Bu noktaya kadar okuduysanız zaten otomotiv sektöründe kullanılan ve onlarca 3. parti markanın ürettikleri ürünlerde bu maddeleri barındırmadıklarını anlamışsınızdır.
Peki. Otomobili camlarımız bu kimyasallardan etkilenmiyor. Bunu öğrendik. Peki ya cam fitilleri?
Otomobillerde kullanılan cam fitilleri genellikle %96 oranında saklıdır. Açıkta görebileceğiniz fitiller ya fitillerin kenarlarıdır ya da cam değişimi yapıldıysa ve düzgün olmayan bir işçilikle işlem yapıldıysa açığa çıkmışlardır. Bu noktada ise dikkat etmemiz gereken tek şey var.
- Özellikle merdiven altı üretim (içinde ne olduğu belli olmayan) veya kalitesiz üretimden kaynaklanan son derece adi ya da dengesizce kimyasal kullanılan ürünler fitillerin boyasını kusturabilir. Ama cama zarar veremez.
Dolayısıyla camda bu maddelerin kullanımından dolayı zarar verebilmeniz mümkün değildir. Olabildiğince bütçeye uygun olacak şekilde kaliteli ürünler tercih edilmelidir. Kaliteli olsunda ürünün ne olduğu önemli değil. İster buğu çözücü, ister su kaydırıcı, ister buz çözücü farketmez.

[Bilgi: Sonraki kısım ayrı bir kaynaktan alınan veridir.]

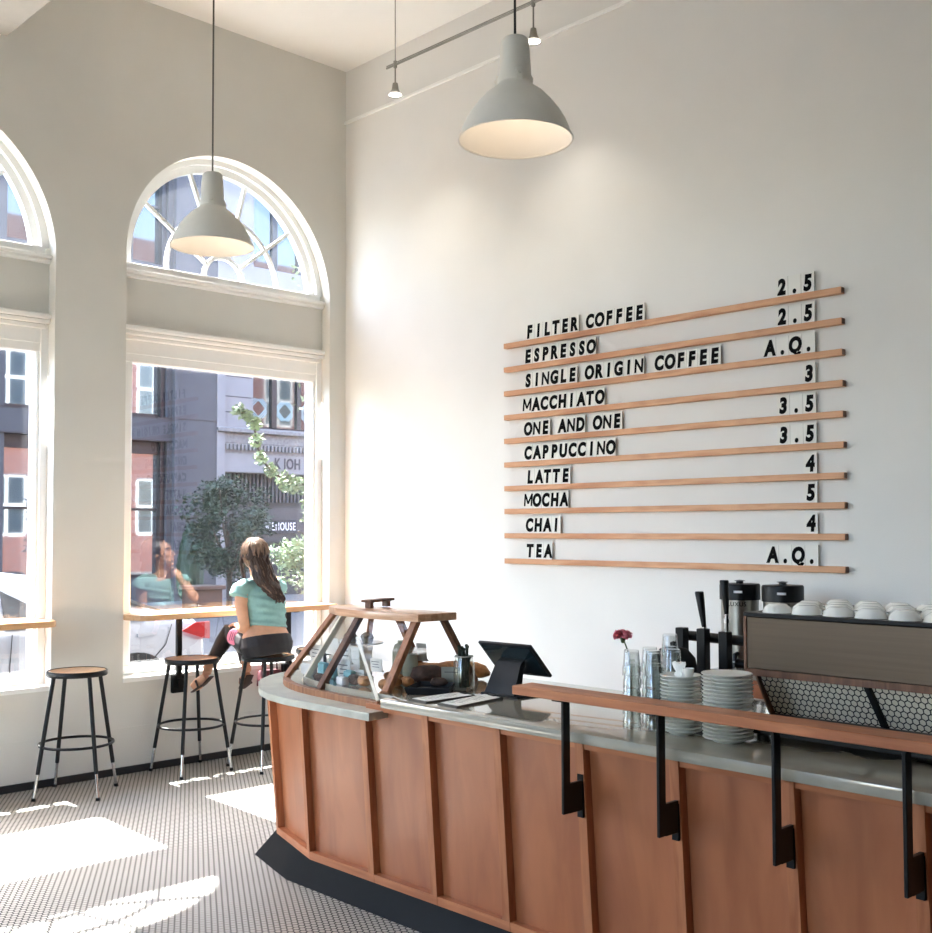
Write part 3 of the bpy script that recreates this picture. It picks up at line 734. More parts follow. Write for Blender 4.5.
# tablet register
t = thing('tablet_register', 'black tablet point-of-sale stand tilted away on the counter', 'tablet', (3.68, -1.97, .925))
TL, BL, TR, BR = Vector((3.53, -2.0, 1.138)), Vector((3.53, -1.872, 1.0)), Vector((3.835, -2.0, 1.141)), Vector((3.835, -1.872, 1.010))
cen = (TL+BL+TR+BR)/4; ex = (TR-TL).normalized(); ey = (TL-BL).normalized(); ez = ex.cross(ey).normalized(); ey = ez.cross(ex)
R = Matrix((ex, ey, ez)).transposed()
g = G(); g.obox(cen, R, ((TR-TL).length/2, (TL-BL).length/2, .007), .004, 2); obj('tablet_body', g, M['tab'], t)
g = G(); g.obox(cen + ez*.0075, R, ((TR-TL).length/2-.012, (TL-BL).length/2-.012, .0012)); obj('screen', g, M['darkglass'], t)
g = G(); a = [(3.60, -2.02), (3.765, -2.02), (3.765, -1.985), (3.60, -1.985)]
P0 = [(3.595, -2.03, .933), (3.765, -2.03, .933), (3.765, -1.985, .933), (3.595, -1.985, .933)]
P1 = [(3.61, -1.975, 1.055), (3.755, -1.975, 1.06), (3.755, -1.95, 1.075), (3.61, -1.95, 1.07)]
g.skin([[g.bm.verts.new(p) for p in P0], [g.bm.verts.new(p) for p in P1]]); obj('stand_neck', g, M['tab'], t)
g = G(); g.box(3.585, 3.80, -2.045, -1.86, .925, .934, .004, 2); obj('stand_foot', g, M['tab'], t)

# ------------------------------------------------------------------ tumblers, saucers, flower
def make_tumbler():
    t = tag(None or bpy.data.objects.new('glass_tumbler', None), 'x', 'glass'); COL.objects.link(t); return t
def tumbler_mesh():
    g = G()   # upside down: wide rim at the bottom
    g.lathe((0, 0, 0), [(.0330, .0), (.0322, .03), (.0300, .034), (.0262, .084), (.0245, .088), (.0, .088), (.0, .079), (.0225, .079), (.0245, .072), (.0283, .034), (.0304, .0295), (.0312, .0)], 18, caps=(False, False))
    ring = [v for v in g.bm.verts if v.co.z < 1e-6]
    n = 18
    lo = sorted([v for v in ring if v.co.xy.length > .032], key=lambda v: math.atan2(v.co.y, v.co.x)); li = sorted([v for v in ring if v.co.xy.length < .032], key=lambda v: math.atan2(v.co.y, v.co.x))
    for i in range(n): g.bm.faces.new((lo[i], li[i], li[(i+1) % n], lo[(i+1) % n]))
    bmesh.ops.recalc_face_normals(g.bm, faces=g.bm.faces[:])
    me = bpy.data.meshes.new('glass_tumbler'); g.bm.to_mesh(me); g.bm.free(); me.materials.append(M['clear']); me.shade_smooth(); me.set_sharp_from_angle(angle=math.radians(40)); return me
TM = tumbler_mesh()
stacks = [((4.51, -2.205), 5, 'front left stack of tumblers'), ((4.575, -2.165), 5, 'front middle stack of tumblers'), ((4.50, -2.085), 5, 'back left stack of tumblers'), ((4.535, -2.015), 6, 'tallest rear stack of tumblers'), ((4.60, -2.085), 5, 'right rear stack of tumblers')]
for (x, y), n, nm in stacks:
    for k in range(n):
        o = link('glass_tumbler', TM, None, (x+random.uniform(-.0015, .0015), y+random.uniform(-.0015, .0015), .925+k*.045)); o.rotation_euler = (0, 0, k*.7)
        q = n-1-k
        tag(o, ('%s clear tumbler from the top of the %s' % (ORD[q], nm)) if q else ('topmost clear tumbler of the %s' % nm), 'glass', 'stacked clear tumblers')
def saucer_mesh(r, name):
    g = G(); g.lathe((0, 0, 0), [(.0, .003), (r*.50, .003), (r*.52, .0), (r*.58, .0), (r*.62, .004), (r*.97, .0125), (r, .0145), (r*.985, .0165), (r*.93, .0155), (r*.60, .0085), (r*.3, .0065), (.0, .0062)], 40)
    bmesh.ops.recalc_face_normals(g.bm, faces=g.bm.faces[:])
    me = bpy.data.meshes.new(name); g.bm.to_mesh(me); g.bm.free(); me.materials.append(M['saucer']); me.shade_smooth(); me.set_sharp_from_angle(angle=math.radians(50)); return me
for (x, y), n, r, p, nm in (((4.703, -2.185), 16, .0705, .0121, 'narrower left saucer stack'), ((4.893, -2.195), 18, .083, .0121, 'wider right saucer stack')):
    me = saucer_mesh(r, 'saucer')
    for k in range(n):
        o = link('saucer', me, None, (x+random.uniform(-.0012, .0012), y+random.uniform(-.0012, .0012), .925+k*p)); q = n-1-k
        tag(o, ('%s saucer from the top of the %s' % (ORD[q], nm)) if q else ('top saucer of the %s' % nm), 'saucer', 'stacked grey white saucers')
g = G()
z = .925+15*.0121+.0075; cx, cy = 4.685, -2.165
vs = [(-.03, -.012, .0), (.03, -.012, .0), (.03, .012, .0), (-.03, .012, .0)]
ringa = []
for s_, zz in ((1., 0), (.55, .016), (.75, .028), (1.05, .045)):
    ringa.append([g.bm.verts.new((cx+.026*s_*math.cos(a)*(1+.25*math.sin(3*a+zz*90)), cy+.012*s_*math.sin(a), z+zz+.006*math.sin(5*a))) for a in [2*PI*i/14 for i in range(14)]])
g.skin(ringa); tag(obj('folded_napkin', g, M['cream'], None, (cx, cy, z), smooth=False), 'crumpled white napkin on top of the left saucer stack', 'napkin')
def cup(loc, label, group, name='espresso_cup', rot=0., up=False):
    t = thing(name, label, 'cup', (0, 0, 0), group)
    g = G(); g.lathe((0, 0, 0), [(.0, .0), (.019, .0), (.021, .004), (.030, .024), (.033, .050), (.034, .056), (.0318, .056), (.030, .048), (.027, .024), (.017, .006), (.0, .005)], 24); obj('bowl', g, M['cream'], t)
    g = G(); g.tube([(.031, 0, .046), (.043, 0, .047), (.048, 0, .036), (.044, 0, .023), (.028, 0, .016)], .0038, 8); obj('handle', g, M['cream'], t)
    t.location = loc; t.rotation_euler = (0 if not up else PI, 0, rot); return t
cup((4.775, -2.03, Z0+.0), 'white cup standing behind the two saucer stacks, lower', 'cups behind the saucers')
cup0 = cup((4.742, -2.195, .925+15*.0121+.008), 'white cup with handle at the right of the left saucer stack', 'cups behind the saucers', rot=2.3)
cup0.scale = (.55, .55, .6)

t = thing('bud_vase', 'slim clear vase behind the front left tumbler stack', 'vase', (4.455, -2.135, .925))
g = G(); g.lathe((4.455, -2.135, 0), [(.0, .926), (.026, .926), (.028, .95), (.02, 1.05), (.011, 1.12), (.012, 1.15), (.010, 1.15), (.009, 1.12), (.018, 1.05), (.0, .935)], 20); obj('vase_body', g, M['jarglass'], t)
t = thing('carnation', 'pink carnation leaning left above the glass tumblers', 'flower', (4.455, -2.135, .94))
g = G(); g.tube([(4.455, -2.135, .94), (4.452, -2.136, 1.08), (4.445, -2.138, 1.17), (4.428, -2.148, 1.222)], .0026, 8); obj('stem', g, M['stem'], t)
g = G(); fc = Vector((4.425, -2.150, 1.232)); rf = random.Random(2)
for k in range(120):
    th = rf.uniform(0, 2*PI); ph = rf.uniform(-.25, 1.45); d = Vector((math.cos(th)*math.cos(ph), math.sin(th)*math.cos(ph), math.sin(ph)*.62)); L = rf.uniform(.024, .037)
    tip = fc + d*L; sd = d.cross(Vector((rf.uniform(-1, 1), rf.uniform(-1, 1), rf.uniform(-1, 1)))).normalized()*rf.uniform(.006, .011); up = d.cross(sd).normalized()*.004
    a = [g.bm.verts.new(p) for p in (fc + d*.004, tip - sd + up, tip + d*.004 - up, tip + sd + up)]; g._set([g.bm.faces.new(a)])
obj('petal_head', g, M['pink'], t, smooth=False)
g = G(); g.lathe((4.427, -2.149, 0), [(.0, 1.206), (.006, 1.208), (.010, 1.222), (.009, 1.232), (.0, 1.232)], 12); obj('calyx', g, M['stem'], t)

# ------------------------------------------------------------------ espresso machine
XM = 6.5
t = thing('espresso_machine', 'large steel espresso machine with hexagon grille back on the counter', 'coffee machine', (5.5, -1.9, .925))
g = G(); g.box(4.845, XM, -2.0, -1.985, 1.141, 1.318, .003); obj('back_panel', g, M['steel'], t)
g = G(); g.box(4.838, XM, -1.985, -1.45, 1.135, 1.322, .004); obj('body', g, M['blkm'], t)
g = G(); g.box(4.836, XM+.01, -2.006, -1.42, 1.318, 1.332, .002); obj('cup_tray', g, M['blk'], t)
g = G(); g.box(4.836, 4.846, -2.004, -1.985, 1.135, 1.33); g.box(4.84, XM, -2.004, -1.985, 1.118, 1.141); obj('trim_frame', g, M['walnut'], t)
g = G()
a = [g.bm.verts.new(p) for p in ((4.885, -1.985, 1.12), (XM, -1.985, 1.12), (XM, -1.92, .985), (4.905, -1.92, .985))]; b = [g.bm.verts.new(Vector(v.co)+Vector((0, .004, 0))) for v in a]
g.skin([a, b]); obj('hexagon_grille', g, M['mesh_hex'], t, smooth=False)
g = G(); g.bar((4.878, -1.99, 1.13), (4.897, -1.92, .975), .01, .02); obj('grille_edge', g, M['walnut'], t)
for x in (5.285, 5.70, 6.1):
    g = G(); g.bar((x-.015, -1.99, 1.125), (x+.015, -1.918, .975), .024, .012); obj('grille_post', g, M['blk'], t)
g = G(); g.box(4.90, XM, -1.90, -1.50, .985, 1.135); obj('core', g, M['blkm'], t)
g = G(); g.box(4.905, XM, -2.12, -1.46, .945, .985, .004); obj('base_frame', g, M['blk'], t)
for x in (4.96, 5.7, 6.3):
    for y in (-2.09, -1.52):
        g = G(); g.cyl((x, y, .925), (x, y, .947), .022, .02, 14); obj('foot', g, M['blk'], t)
g = G(); g.box(4.86, 4.905, -1.75, -1.5, 1.0, 1.12, .01); obj('side_cover', g, M['blk'], t)

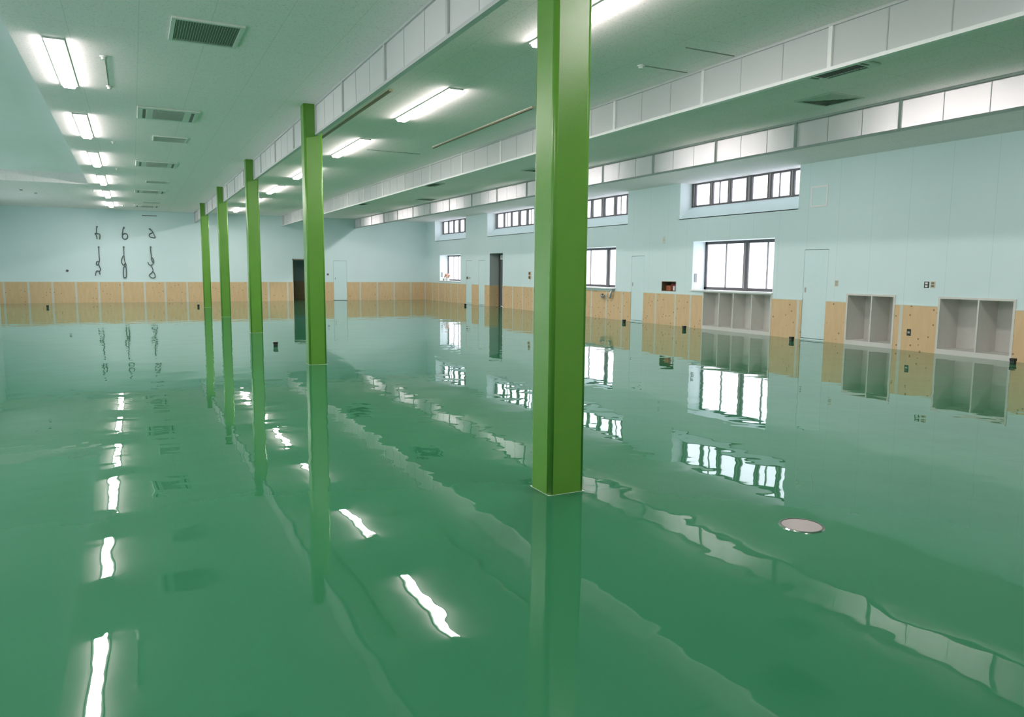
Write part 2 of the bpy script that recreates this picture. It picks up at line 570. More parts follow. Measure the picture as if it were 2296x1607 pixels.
def lower_window(y0, y1, z0, z1, bars, thin, label, sill_y, sill_out):
    global WN
    WN += 1
    xf = XR + 0.44
    root = thing('window_%d' % WN, (XR, (y0 + y1) / 2, z0), label, 'window', kind='structure')
    mb = MB()
    mb.box(XR + 0.002, XR + T, y1 - 0.012, y1, z0, z1); mb.box(XR + 0.002, XR + T, y0, y0 + 0.012, z0, z1)
    mb.box(XR + 0.002, XR + T, y0, y1, z1 - 0.012, z1)
    mb.build('window_reveal', M['reveal'], root)
    MB().box(XR - sill_out, XR + T, sill_y[0], sill_y[1], z0 - 0.035, z0 + 0.008).build('window_sill', M['sill'], root, bevel=0.004)
    mb = MB(); frame_rect(mb, xf, y0 + 0.012, y1 - 0.012, z0 + 0.008, z1 - 0.012, 0.075, 0.06)
    mb.build('window_frame', M['alu_dark'], root)
    for (y, w) in sorted(bars):
        mb = MB(); mb.box(xf - 0.012, xf + 0.05, y - w / 2, y + w / 2, z0 + 0.01, z1 - 0.014)
        mb.box(xf - 0.018, xf, y + w * 0.05, y + w * 0.3, z0 + 0.07, z1 - 0.08, 1)
        mb.build('mullion', [M['alu_dark'], M['alu_light']], root)
    for y in thin:
        MB().box(xf + 0.01, xf + 0.045, y - 0.022, y + 0.022, z0 + 0.06, z1 - 0.07).build('glazing_bar', M['alu_light'], root)
    cuts = [y0 + 0.06] + [y for y, w in sorted(bars)] + [y1 - 0.06]
    for a, b_ in zip(cuts, cuts[1:]):
        MB().box(xf + 0.03, xf + 0.036, a, b_, z0 + 0.06, z1 - 0.07).build('pane', M['pane'], root)
    return root

def upper_bars(y1):
    # spacing measured on the nearest window, counted from its far jamb
    return [(y1 - d, w) for d, w in ((0.12, 0.13), (0.83, 0.13), (1.54, 0.13), (2.26, 0.21), (2.97, 0.15), (3.69, 0.14))], [y1 - 1.13, y1 - 3.27]
for i, ((a, b_), lab) in enumerate(zip(UPPER, (
        'nearest high window in a splayed recess, right of the near green column',
        'high window half hidden behind the near green column, right of it',
        'high window half hidden behind the near green column, left of it',
        'farthest high window in a splayed recess by the far right corner'))):
    bars, thin = upper_bars(b_)
    if i == 3:
        bars = [(y, w) for y, w in bars if y > a + 0.1]
    upper_window(a, b_, bars, thin, lab)
lower_window(*LOWER[0], [(14.94, 0.17)], [15.70, 14.20], 'large lower window above the four-bay shelf, frosted panes in a dark frame', (13.53, 16.56), 0.045)
lower_window(*LOWER[1], [(21.37, 0.17)], [22.48], 'lower window beside the near green column with a projecting white sill', (20.26, 23.3), 0.12)
lower_window(*LOWER[2], [], [34.58, 35.16], 'small lower window in the far right corner with things on its sill', (33.2, 35.96), 0.03)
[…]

Ama buzu çözsün diye donmuş cama sıcak su dökmeyin, çatlar. Yine yazın uzun süre güneşin altında kalmış otomobili yıkamacıya sokar sokmaz buz gibi ve basınçlı su ile yıkatmayın, özellikle akdeniz ve ege bölgesindeki uzun yollar üzerinde bulunan dinlenme tesislerinin kenarlarından güldür güldür akan buz gibi suyun altına birden bire girmeyin, çatlar.
Unutmayın, çoğu otomobil markadasında yan ve arka camlar tek parça iken ön camlarımız çift katmanlıdır ve kaza sırasında ya da taş gibi bir etken ile karşılaştığında tuz buz olmaması için iki cam kullanılmaktadır. Bu camlar arasında en basit ve anlaşılır tabiri ile söyleyebileceğim şeffaf yapıştırıcı katman kullanılmaktadır. Hava durumuna göre ve içerideki havanın sıcak ya da soğuk olan hava sirkülasyonuna göre dış cam ile iç cam arasında hemen hep sıcaklık farkları mevcuttur.
Bunlardan kaçındığınız müddetçe hiçbir şey olmaz camlarınıza.